All of the data needs to be repeated exactly.

> _Provided material_:
= = = =

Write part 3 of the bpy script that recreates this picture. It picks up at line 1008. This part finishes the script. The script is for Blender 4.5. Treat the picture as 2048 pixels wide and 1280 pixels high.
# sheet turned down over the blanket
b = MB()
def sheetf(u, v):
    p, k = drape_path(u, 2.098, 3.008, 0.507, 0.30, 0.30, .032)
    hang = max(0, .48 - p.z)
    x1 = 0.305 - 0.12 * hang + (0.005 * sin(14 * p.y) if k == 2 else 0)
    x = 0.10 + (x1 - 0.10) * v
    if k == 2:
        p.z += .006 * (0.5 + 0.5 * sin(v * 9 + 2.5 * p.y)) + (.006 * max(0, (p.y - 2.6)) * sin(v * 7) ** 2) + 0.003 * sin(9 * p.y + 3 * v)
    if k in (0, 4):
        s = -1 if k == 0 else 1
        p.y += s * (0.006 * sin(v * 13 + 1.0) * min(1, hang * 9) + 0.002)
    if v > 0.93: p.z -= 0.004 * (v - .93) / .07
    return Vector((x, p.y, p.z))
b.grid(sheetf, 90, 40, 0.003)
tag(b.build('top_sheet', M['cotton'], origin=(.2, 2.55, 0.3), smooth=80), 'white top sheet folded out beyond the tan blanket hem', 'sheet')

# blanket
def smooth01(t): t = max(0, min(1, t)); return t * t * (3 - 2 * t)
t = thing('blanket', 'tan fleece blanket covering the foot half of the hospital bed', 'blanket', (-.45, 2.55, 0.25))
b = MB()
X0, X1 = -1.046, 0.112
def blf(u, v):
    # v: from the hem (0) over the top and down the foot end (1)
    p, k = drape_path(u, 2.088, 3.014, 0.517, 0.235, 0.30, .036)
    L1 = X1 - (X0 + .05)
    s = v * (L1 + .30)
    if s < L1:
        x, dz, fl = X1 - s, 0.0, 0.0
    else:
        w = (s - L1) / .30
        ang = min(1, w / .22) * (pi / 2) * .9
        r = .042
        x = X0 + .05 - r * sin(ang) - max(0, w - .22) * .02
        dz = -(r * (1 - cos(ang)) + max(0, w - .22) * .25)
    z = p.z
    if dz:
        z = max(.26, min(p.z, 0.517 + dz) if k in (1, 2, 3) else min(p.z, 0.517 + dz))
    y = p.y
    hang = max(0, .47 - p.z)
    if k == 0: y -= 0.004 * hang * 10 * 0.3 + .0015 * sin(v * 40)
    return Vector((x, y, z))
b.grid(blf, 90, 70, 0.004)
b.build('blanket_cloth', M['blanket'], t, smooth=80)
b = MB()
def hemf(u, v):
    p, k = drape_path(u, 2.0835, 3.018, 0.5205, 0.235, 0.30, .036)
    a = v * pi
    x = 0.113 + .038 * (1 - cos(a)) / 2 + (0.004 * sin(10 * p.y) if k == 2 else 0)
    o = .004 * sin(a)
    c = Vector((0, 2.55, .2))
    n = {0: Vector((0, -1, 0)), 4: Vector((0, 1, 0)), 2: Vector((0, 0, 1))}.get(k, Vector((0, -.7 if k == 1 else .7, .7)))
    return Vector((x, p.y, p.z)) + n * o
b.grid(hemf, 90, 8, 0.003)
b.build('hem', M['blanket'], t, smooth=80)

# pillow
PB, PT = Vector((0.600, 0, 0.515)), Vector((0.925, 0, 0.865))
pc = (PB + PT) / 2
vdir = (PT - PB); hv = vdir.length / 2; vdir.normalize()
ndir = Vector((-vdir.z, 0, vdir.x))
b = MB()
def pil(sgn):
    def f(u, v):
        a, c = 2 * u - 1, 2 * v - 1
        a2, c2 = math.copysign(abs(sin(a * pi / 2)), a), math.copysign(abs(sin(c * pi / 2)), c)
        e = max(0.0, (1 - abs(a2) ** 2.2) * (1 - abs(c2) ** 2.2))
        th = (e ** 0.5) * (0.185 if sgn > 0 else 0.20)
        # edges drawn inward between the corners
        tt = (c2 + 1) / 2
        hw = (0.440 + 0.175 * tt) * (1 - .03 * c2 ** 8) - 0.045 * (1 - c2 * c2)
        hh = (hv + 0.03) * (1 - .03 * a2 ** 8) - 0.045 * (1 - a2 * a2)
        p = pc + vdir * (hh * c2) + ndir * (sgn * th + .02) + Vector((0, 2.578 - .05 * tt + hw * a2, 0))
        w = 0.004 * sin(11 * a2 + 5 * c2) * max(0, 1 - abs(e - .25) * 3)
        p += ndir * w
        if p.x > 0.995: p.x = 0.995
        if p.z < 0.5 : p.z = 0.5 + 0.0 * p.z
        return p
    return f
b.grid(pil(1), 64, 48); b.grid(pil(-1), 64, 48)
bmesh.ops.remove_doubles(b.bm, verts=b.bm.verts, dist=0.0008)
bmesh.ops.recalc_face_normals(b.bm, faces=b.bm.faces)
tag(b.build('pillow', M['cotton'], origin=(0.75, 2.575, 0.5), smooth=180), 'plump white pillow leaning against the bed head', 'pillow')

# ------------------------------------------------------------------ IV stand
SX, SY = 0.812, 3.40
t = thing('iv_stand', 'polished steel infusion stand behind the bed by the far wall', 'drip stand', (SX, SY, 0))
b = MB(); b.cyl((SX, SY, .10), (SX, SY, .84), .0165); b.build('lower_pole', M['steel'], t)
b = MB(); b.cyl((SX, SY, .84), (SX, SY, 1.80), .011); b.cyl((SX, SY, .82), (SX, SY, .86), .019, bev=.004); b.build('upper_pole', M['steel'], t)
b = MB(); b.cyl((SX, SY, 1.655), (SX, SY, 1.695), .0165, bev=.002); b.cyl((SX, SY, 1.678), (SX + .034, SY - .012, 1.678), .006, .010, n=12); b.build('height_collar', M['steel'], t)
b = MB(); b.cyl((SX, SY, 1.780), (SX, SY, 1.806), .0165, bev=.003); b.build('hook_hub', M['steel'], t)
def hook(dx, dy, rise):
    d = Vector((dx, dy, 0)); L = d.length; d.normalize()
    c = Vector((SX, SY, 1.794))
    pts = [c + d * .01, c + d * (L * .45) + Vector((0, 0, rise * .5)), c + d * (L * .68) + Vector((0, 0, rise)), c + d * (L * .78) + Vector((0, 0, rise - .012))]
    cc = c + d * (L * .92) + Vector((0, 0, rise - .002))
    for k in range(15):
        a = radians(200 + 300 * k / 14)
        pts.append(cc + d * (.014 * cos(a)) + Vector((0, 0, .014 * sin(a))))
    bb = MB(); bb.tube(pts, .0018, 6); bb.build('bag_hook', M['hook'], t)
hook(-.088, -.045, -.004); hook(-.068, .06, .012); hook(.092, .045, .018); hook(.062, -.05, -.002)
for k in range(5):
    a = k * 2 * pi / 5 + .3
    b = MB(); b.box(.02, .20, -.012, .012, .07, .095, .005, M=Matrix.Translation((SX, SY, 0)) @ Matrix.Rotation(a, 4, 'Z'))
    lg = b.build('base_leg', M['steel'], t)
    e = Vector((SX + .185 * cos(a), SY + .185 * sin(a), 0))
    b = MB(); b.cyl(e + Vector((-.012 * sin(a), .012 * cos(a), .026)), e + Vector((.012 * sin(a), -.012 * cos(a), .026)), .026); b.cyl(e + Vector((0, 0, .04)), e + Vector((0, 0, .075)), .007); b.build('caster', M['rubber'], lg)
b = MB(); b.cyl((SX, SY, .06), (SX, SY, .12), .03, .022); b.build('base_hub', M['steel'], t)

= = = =

> _Exercise response_:
Write part 3 of the bpy script that recreates this picture. It picks up at line 1008. This part finishes the script. The script is for Blender 4.5. Treat the picture as 2048 pixels wide and 1280 pixels high.
# sheet turned down over the blanket
b = MB()
def sheetf(u, v):
    p, k = drape_path(u, 2.098, 3.008, 0.507, 0.30, 0.30, .032)
    hang = max(0, .48 - p.z)
    x1 = 0.305 - 0.12 * hang + (0.005 * sin(14 * p.y) if k == 2 else 0)
    x = 0.10 + (x1 - 0.10) * v
    if k == 2:
        p.z += .006 * (0.5 + 0.5 * sin(v * 9 + 2.5 * p.y)) + (.006 * max(0, (p.y - 2.6)) * sin(v * 7) ** 2) + 0.003 * sin(9 * p.y + 3 * v)
    if k in (0, 4):
        s = -1 if k == 0 else 1
        p.y += s * (0.006 * sin(v * 13 + 1.0) * min(1, hang * 9) + 0.002)
    if v > 0.93: p.z -= 0.004 * (v - .93) / .07
    return Vector((x, p.y, p.z))
b.grid(sheetf, 90, 40, 0.003)
tag(b.build('top_sheet', M['cotton'], origin=(.2, 2.55, 0.3), smooth=80), 'white top sheet folded out beyond the tan blanket hem', 'sheet')

# blanket
def smooth01(t): t = max(0, min(1, t)); return t * t * (3 - 2 * t)
t = thing('blanket', 'tan fleece blanket covering the foot half of the hospital bed', 'blanket', (-.45, 2.55, 0.25))
b = MB()
X0, X1 = -1.046, 0.112
def blf(u, v):
    # v: from the hem (0) over the top and down the foot end (1)
    p, k = drape_path(u, 2.088, 3.014, 0.517, 0.235, 0.30, .036)
    L1 = X1 - (X0 + .05)
    s = v * (L1 + .30)
    if s < L1:
        x, dz, fl = X1 - s, 0.0, 0.0
    else:
        w = (s - L1) / .30
        ang = min(1, w / .22) * (pi / 2) * .9
        r = .042
        x = X0 + .05 - r * sin(ang) - max(0, w - .22) * .02
        dz = -(r * (1 - cos(ang)) + max(0, w - .22) * .25)
    z = p.z
    if dz:
        z = max(.26, min(p.z, 0.517 + dz) if k in (1, 2, 3) else min(p.z, 0.517 + dz))
    y = p.y
    hang = max(0, .47 - p.z)
    if k == 0: y -= 0.004 * hang * 10 * 0.3 + .0015 * sin(v * 40)
    return Vector((x, y, z))
b.grid(blf, 90, 70, 0.004)
b.build('blanket_cloth', M['blanket'], t, smooth=80)
b = MB()
def hemf(u, v):
    p, k = drape_path(u, 2.0835, 3.018, 0.5205, 0.235, 0.30, .036)
    a = v * pi
    x = 0.113 + .038 * (1 - cos(a)) / 2 + (0.004 * sin(10 * p.y) if k == 2 else 0)
    o = .004 * sin(a)
    c = Vector((0, 2.55, .2))
    n = {0: Vector((0, -1, 0)), 4: Vector((0, 1, 0)), 2: Vector((0, 0, 1))}.get(k, Vector((0, -.7 if k == 1 else .7, .7)))
    return Vector((x, p.y, p.z)) + n * o
b.grid(hemf, 90, 8, 0.003)
b.build('hem', M['blanket'], t, smooth=80)

# pillow
PB, PT = Vector((0.600, 0, 0.515)), Vector((0.925, 0, 0.865))
pc = (PB + PT) / 2
vdir = (PT - PB); hv = vdir.length / 2; vdir.normalize()
ndir = Vector((-vdir.z, 0, vdir.x))
b = MB()
def pil(sgn):
    def f(u, v):
        a, c = 2 * u - 1, 2 * v - 1
        a2, c2 = math.copysign(abs(sin(a * pi / 2)), a), math.copysign(abs(sin(c * pi / 2)), c)
        e = max(0.0, (1 - abs(a2) ** 2.2) * (1 - abs(c2) ** 2.2))
        th = (e ** 0.5) * (0.185 if sgn > 0 else 0.20)
        # edges drawn inward between the corners
        tt = (c2 + 1) / 2
        hw = (0.440 + 0.175 * tt) * (1 - .03 * c2 ** 8) - 0.045 * (1 - c2 * c2)
        hh = (hv + 0.03) * (1 - .03 * a2 ** 8) - 0.045 * (1 - a2 * a2)
        p = pc + vdir * (hh * c2) + ndir * (sgn * th + .02) + Vector((0, 2.578 - .05 * tt + hw * a2, 0))
        w = 0.004 * sin(11 * a2 + 5 * c2) * max(0, 1 - abs(e - .25) * 3)
        p += ndir * w
        if p.x > 0.995: p.x = 0.995
        if p.z < 0.5 : p.z = 0.5 + 0.0 * p.z
        return p
    return f
b.grid(pil(1), 64, 48); b.grid(pil(-1), 64, 48)
bmesh.ops.remove_doubles(b.bm, verts=b.bm.verts, dist=0.0008)
bmesh.ops.recalc_face_normals(b.bm, faces=b.bm.faces)
tag(b.build('pillow', M['cotton'], origin=(0.75, 2.575, 0.5), smooth=180), 'plump white pillow leaning against the bed head', 'pillow')

# ------------------------------------------------------------------ IV stand
SX, SY = 0.812, 3.40
t = thing('iv_stand', 'polished steel infusion stand behind the bed by the far wall', 'drip stand', (SX, SY, 0))
b = MB(); b.cyl((SX, SY, .10), (SX, SY, .84), .0165); b.build('lower_pole', M['steel'], t)
b = MB(); b.cyl((SX, SY, .84), (SX, SY, 1.80), .011); b.cyl((SX, SY, .82), (SX, SY, .86), .019, bev=.004); b.build('upper_pole', M['steel'], t)
b = MB(); b.cyl((SX, SY, 1.655), (SX, SY, 1.695), .0165, bev=.002); b.cyl((SX, SY, 1.678), (SX + .034, SY - .012, 1.678), .006, .010, n=12); b.build('height_collar', M['steel'], t)
b = MB(); b.cyl((SX, SY, 1.780), (SX, SY, 1.806), .0165, bev=.003); b.build('hook_hub', M['steel'], t)
def hook(dx, dy, rise):
    d = Vector((dx, dy, 0)); L = d.length; d.normalize()
    c = Vector((SX, SY, 1.794))
    pts = [c + d * .01, c + d * (L * .45) + Vector((0, 0, rise * .5)), c + d * (L * .68) + Vector((0, 0, rise)), c + d * (L * .78) + Vector((0, 0, rise - .012))]
    cc = c + d * (L * .92) + Vector((0, 0, rise - .002))
    for k in range(15):
        a = radians(200 + 300 * k / 14)
        pts.append(cc + d * (.014 * cos(a)) + Vector((0, 0, .014 * sin(a))))
    bb = MB(); bb.tube(pts, .0018, 6); bb.build('bag_hook', M['hook'], t)
hook(-.088, -.045, -.004); hook(-.068, .06, .012); hook(.092, .045, .018); hook(.062, -.05, -.002)
for k in range(5):
    a = k * 2 * pi / 5 + .3
    b = MB(); b.box(.02, .20, -.012, .012, .07, .095, .005, M=Matrix.Translation((SX, SY, 0)) @ Matrix.Rotation(a, 4, 'Z'))
    lg = b.build('base_leg', M['steel'], t)
    e = Vector((SX + .185 * cos(a), SY + .185 * sin(a), 0))
    b = MB(); b.cyl(e + Vector((-.012 * sin(a), .012 * cos(a), .026)), e + Vector((.012 * sin(a), -.012 * cos(a), .026)), .026); b.cyl(e + Vector((0, 0, .04)), e + Vector((0, 0, .075)), .007); b.build('caster', M['rubber'], lg)
b = MB(); b.cyl((SX, SY, .06), (SX, SY, .12), .03, .022); b.build('base_hub', M['steel'], t)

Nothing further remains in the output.